Long story short, banks do not actually have on hand the money they are "lending." And the very act of "lending" creates more money on which they base their reserve requirements to then "loan" more "money," on and on, in a circular fashion of upward-spiraling profit for them and downward-spiraling debt for you and me (unless you're a banker).

In the Fed's own example of money creation, they point out that "a bank's loans are made to its own customers and are deposited in their checking accounts." Fine and dandy, but here's the catch--when one goes into a bank and gets a loan, the bank does not give one the amount of the loan in cash or gold or anything with inherent value. They simply "approve" the loan and get you to sign a promissory note. Bingo! That's the moment the "money" is created that puts you in debt and allows them to say they have that much more in deposits so they can do the same thing all over again. BUT NO ACTUAL CASH OR ANYTHING OF REAL VALUE EVER ENTERED INTO THIS TRANSACTION (except maybe what you put up as collateral).

And that's how "money" is created by banks--we do it for them. They can't "loan" us "money" unless we agree to pay them the money over time, plus interest. So not only are the banks keeping us in debt slavery, we are essentially financing our own indebtedness. We're creating only money/profit for the banks and debt for ourselves.

The conventional wisdom is that it all balances out, but that's not really true. Let's say I agree to an auto "loan" for a $30K car. At the end of 5 years (or whatever the loan period is), my labor has created $30K for the bank that didn't previously exist before the bank "loaned" it to me. And I've paid them interest on top of that.

So conventional wisdom says that well, it's true that the bank now has the money, but you've got the car, which is equal in value to the amount of money "lent" to you.
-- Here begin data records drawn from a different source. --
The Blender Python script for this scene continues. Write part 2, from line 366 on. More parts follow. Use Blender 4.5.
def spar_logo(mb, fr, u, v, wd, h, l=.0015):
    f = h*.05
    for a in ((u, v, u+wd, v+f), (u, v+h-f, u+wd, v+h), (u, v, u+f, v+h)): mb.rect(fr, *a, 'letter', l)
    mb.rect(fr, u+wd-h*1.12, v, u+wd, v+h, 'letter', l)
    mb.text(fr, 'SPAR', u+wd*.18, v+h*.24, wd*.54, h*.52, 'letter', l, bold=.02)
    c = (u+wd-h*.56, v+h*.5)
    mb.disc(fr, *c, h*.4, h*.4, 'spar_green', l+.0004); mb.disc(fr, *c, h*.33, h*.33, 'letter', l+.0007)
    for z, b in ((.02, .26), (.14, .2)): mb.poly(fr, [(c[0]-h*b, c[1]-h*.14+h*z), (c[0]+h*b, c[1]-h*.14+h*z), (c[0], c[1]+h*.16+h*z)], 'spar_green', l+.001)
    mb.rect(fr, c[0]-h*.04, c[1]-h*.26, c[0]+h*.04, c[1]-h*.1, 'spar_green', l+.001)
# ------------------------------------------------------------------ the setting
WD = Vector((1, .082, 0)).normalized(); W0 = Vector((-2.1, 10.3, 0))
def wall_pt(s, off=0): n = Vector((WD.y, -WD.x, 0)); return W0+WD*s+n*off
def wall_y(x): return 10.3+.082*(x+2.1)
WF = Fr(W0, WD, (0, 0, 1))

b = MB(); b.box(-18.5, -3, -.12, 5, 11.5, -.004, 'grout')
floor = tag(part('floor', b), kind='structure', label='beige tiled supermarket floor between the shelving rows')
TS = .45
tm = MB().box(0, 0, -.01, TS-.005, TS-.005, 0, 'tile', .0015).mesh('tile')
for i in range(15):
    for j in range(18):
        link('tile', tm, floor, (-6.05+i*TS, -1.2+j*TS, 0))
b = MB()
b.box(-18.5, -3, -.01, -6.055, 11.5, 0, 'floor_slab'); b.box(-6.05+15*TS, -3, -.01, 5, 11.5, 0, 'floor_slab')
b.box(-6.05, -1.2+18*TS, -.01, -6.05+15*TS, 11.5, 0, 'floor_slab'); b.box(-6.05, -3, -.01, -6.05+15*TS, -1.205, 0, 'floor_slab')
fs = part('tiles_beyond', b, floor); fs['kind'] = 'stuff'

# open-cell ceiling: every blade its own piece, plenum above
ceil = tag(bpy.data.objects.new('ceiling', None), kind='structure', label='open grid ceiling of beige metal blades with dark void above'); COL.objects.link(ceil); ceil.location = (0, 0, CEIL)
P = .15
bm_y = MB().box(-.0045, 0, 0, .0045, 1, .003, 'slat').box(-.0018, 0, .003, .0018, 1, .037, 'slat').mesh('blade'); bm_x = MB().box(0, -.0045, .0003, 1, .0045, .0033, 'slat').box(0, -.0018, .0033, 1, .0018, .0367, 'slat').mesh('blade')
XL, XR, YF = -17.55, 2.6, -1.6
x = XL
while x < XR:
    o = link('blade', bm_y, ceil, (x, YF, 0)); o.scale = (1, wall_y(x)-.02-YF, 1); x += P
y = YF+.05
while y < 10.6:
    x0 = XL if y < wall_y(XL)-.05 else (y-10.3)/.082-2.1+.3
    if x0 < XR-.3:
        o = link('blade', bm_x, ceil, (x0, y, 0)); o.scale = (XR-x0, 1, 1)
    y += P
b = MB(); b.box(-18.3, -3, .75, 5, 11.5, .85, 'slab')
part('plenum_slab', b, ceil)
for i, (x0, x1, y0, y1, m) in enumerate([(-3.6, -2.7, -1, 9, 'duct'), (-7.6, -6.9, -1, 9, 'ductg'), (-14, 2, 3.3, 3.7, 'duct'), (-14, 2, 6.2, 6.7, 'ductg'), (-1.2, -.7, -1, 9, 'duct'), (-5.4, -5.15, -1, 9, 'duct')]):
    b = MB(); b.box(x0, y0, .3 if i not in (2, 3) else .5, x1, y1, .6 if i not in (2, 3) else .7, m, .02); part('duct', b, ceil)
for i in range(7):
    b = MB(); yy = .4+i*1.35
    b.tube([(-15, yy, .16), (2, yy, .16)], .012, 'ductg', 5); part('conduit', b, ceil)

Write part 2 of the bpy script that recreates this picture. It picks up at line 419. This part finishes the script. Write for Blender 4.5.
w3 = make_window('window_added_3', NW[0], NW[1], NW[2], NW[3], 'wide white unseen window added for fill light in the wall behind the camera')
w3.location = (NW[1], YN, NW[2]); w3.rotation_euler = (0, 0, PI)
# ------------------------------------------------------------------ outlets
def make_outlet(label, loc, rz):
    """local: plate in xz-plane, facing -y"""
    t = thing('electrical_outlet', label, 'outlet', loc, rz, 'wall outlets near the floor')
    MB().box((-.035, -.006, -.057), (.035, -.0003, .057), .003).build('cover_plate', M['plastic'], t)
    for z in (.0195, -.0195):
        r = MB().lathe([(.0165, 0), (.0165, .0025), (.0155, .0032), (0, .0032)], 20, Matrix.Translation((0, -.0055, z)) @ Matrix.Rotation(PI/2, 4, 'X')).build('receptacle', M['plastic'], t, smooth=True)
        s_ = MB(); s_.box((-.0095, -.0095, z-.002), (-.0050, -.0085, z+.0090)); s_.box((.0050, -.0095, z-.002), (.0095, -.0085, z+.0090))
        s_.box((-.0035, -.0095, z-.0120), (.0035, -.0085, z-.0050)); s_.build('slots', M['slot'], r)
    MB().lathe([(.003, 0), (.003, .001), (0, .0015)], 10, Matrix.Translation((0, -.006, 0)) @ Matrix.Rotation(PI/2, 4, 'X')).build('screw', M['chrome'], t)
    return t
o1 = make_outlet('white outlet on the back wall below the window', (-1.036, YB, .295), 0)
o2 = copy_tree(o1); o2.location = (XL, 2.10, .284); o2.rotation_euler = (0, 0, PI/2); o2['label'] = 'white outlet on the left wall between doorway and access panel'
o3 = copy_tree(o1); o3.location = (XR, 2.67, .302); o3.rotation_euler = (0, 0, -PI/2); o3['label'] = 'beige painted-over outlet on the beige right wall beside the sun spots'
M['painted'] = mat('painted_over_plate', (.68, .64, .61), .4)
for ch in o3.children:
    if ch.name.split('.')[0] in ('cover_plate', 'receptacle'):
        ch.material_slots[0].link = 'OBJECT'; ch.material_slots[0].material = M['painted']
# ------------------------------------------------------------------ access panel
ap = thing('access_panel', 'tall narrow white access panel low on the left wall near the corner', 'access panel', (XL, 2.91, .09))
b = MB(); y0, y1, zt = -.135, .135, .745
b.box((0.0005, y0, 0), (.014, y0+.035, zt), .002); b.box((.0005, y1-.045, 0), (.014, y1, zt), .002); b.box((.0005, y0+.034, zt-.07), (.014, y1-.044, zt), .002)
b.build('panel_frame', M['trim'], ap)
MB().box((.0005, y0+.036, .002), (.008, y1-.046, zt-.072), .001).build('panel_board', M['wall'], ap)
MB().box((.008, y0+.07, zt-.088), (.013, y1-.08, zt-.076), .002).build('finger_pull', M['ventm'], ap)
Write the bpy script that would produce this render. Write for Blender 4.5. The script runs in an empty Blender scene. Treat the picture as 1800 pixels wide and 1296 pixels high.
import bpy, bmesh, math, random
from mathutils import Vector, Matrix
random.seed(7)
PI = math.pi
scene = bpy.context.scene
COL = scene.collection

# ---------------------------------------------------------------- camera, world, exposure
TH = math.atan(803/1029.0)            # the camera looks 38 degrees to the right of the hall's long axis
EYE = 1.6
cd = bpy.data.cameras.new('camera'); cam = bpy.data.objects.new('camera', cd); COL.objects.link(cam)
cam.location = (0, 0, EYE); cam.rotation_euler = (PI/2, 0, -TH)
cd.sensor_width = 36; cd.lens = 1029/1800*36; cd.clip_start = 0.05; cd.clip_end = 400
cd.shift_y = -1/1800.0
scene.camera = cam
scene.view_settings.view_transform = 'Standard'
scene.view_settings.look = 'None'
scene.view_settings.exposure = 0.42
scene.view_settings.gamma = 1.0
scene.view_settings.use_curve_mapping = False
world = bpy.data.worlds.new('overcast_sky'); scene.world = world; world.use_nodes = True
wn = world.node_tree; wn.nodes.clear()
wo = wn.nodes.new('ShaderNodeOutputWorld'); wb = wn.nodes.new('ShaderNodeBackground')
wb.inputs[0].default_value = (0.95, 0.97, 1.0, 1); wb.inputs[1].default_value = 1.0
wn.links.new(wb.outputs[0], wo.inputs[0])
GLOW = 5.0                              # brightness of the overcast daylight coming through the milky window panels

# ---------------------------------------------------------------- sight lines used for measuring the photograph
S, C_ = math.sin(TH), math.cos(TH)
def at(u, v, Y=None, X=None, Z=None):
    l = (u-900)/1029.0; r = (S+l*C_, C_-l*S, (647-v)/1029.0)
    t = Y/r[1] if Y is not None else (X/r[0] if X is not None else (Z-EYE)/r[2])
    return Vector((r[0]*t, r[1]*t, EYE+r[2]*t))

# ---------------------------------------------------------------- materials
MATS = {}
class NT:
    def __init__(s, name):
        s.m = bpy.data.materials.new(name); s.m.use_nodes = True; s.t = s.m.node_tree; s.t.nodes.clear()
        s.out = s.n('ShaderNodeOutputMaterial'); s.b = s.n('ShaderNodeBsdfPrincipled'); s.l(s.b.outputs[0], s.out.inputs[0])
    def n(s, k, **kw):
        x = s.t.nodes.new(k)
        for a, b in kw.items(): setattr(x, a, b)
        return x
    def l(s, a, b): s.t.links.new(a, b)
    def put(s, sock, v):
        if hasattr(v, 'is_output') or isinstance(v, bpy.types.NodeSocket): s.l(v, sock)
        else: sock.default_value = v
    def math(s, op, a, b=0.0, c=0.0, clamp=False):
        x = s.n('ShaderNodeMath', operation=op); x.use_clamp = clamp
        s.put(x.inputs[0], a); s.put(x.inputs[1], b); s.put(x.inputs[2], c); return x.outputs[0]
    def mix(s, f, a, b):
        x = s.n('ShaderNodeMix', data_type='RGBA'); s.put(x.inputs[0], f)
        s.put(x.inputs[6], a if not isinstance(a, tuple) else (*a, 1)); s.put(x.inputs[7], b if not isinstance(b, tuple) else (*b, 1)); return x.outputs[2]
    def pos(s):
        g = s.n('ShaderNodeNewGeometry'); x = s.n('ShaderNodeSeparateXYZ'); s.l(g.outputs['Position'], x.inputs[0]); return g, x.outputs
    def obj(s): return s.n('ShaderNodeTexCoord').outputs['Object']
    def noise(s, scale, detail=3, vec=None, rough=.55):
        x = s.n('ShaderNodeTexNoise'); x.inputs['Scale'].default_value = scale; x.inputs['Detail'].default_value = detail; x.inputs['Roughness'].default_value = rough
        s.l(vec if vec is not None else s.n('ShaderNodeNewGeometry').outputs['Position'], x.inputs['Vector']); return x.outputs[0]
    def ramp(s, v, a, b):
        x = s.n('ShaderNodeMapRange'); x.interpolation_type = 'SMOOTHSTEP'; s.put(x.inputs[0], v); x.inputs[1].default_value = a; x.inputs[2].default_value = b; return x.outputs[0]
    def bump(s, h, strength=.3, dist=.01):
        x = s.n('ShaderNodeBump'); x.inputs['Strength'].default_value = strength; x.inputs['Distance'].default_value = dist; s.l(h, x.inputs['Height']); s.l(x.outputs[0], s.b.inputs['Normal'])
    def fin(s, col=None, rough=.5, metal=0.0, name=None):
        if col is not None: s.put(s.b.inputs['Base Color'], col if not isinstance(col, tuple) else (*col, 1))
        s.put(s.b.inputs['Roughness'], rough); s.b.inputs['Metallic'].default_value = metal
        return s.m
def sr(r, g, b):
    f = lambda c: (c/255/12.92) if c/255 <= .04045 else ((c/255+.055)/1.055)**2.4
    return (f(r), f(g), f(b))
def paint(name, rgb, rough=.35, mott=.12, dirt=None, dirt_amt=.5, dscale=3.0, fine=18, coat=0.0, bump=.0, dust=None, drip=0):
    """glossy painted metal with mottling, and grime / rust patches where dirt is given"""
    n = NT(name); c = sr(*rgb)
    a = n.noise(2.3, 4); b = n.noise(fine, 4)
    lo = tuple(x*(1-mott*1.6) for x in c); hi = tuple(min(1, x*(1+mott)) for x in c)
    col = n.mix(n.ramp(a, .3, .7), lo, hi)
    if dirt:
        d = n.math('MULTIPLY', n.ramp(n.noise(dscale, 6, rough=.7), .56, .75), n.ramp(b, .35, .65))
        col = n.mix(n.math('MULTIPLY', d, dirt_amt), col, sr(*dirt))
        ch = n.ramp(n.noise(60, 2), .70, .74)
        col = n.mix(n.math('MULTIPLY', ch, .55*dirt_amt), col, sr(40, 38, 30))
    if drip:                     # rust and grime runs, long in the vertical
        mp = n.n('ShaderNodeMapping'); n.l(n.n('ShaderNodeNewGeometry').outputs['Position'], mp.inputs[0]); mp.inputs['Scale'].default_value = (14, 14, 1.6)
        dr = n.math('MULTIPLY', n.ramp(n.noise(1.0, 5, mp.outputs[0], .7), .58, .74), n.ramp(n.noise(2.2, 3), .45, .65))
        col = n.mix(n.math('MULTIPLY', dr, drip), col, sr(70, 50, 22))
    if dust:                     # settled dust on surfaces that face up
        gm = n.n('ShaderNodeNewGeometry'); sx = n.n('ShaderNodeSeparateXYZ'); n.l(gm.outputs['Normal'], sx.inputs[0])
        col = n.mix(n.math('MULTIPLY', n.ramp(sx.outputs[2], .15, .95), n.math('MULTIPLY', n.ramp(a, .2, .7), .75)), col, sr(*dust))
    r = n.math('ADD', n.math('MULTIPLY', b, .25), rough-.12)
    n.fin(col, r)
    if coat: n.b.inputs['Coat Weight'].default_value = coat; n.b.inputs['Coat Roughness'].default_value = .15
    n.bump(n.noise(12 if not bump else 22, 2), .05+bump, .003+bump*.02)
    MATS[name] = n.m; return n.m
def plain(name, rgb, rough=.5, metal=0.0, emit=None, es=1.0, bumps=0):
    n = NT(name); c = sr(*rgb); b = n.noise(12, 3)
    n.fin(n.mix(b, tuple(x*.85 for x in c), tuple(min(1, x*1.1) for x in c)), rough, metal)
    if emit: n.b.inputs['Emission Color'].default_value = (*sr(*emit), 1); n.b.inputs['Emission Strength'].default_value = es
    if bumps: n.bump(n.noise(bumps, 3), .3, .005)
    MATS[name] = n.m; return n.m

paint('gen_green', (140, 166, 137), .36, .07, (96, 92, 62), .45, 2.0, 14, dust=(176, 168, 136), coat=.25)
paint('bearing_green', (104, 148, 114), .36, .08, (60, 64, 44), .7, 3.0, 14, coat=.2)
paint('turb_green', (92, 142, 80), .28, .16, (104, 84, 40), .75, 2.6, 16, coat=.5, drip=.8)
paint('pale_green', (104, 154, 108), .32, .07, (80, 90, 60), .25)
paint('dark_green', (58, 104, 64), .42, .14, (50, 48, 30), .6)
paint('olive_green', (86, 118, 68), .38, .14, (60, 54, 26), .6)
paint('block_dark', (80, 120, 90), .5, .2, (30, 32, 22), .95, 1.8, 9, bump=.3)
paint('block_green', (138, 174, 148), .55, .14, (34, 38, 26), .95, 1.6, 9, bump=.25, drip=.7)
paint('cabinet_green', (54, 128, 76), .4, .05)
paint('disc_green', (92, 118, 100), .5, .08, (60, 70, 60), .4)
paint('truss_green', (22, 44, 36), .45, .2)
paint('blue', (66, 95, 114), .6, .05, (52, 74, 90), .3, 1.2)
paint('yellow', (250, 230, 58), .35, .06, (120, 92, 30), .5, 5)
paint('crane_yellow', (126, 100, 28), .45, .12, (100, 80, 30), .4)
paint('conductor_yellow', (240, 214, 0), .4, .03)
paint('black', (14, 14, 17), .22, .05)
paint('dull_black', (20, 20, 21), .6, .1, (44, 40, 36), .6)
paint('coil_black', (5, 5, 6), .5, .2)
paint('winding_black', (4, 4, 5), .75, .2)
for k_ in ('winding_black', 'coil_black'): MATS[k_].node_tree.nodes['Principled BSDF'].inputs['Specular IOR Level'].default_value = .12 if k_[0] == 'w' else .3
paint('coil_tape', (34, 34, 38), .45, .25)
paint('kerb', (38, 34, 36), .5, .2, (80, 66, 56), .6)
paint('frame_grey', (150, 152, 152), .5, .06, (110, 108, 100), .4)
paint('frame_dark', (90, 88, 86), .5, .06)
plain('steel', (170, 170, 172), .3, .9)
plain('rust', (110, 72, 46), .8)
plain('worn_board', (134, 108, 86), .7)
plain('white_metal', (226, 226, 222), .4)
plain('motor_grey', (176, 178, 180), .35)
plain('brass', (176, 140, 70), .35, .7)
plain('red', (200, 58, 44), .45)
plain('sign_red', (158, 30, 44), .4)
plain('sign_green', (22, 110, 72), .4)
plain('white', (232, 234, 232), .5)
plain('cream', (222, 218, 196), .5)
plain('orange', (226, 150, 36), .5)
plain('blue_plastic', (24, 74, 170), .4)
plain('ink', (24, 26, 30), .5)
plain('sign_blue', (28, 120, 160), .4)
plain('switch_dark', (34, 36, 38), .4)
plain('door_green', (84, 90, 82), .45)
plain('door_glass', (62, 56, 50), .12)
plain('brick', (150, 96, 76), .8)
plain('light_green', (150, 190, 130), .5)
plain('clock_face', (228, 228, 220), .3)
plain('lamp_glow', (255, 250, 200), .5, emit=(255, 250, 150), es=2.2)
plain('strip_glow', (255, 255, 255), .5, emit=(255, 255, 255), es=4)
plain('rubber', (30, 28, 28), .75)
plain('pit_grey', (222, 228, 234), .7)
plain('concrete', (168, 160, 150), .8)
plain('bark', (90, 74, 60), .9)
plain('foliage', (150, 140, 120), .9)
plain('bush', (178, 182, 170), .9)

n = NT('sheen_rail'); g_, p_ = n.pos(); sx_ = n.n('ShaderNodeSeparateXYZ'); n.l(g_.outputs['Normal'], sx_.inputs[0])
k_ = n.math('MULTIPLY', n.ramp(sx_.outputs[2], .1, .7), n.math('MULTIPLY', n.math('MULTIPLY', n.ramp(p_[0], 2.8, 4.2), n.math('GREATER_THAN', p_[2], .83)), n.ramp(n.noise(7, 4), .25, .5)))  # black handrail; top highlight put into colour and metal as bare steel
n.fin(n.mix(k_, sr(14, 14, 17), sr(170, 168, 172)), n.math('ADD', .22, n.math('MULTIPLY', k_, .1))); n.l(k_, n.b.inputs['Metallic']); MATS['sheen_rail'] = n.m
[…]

Not true--the car is worth less 5 years later than it was when I first bought it. It's no longer worth the amount of money my labor has put in the bank's coffers. In short, the bank is way ahead (thanks to my labor) and I'm still behind (thanks to their chicanery). Indeed, since only banks can create money and they only loaned me the amount of the principal, how can I pay the interest and not still always be in debt? Remember, they only created the amount I financed, not the amount it takes (i.e., interest) to make good on the debt.

Why don't banks bail themselves out--they "create money when they lend it?"

I say all that to say that it's obvious that the system is fraudulent. That's why it makes no sense to continue to prop it up--unless you're one of the people with magic powers. Then it makes perfect sense. Except that it doesn't. If, as the Fed tells us, that banks create money through lending, why don't they just make more loans and bail themselves out?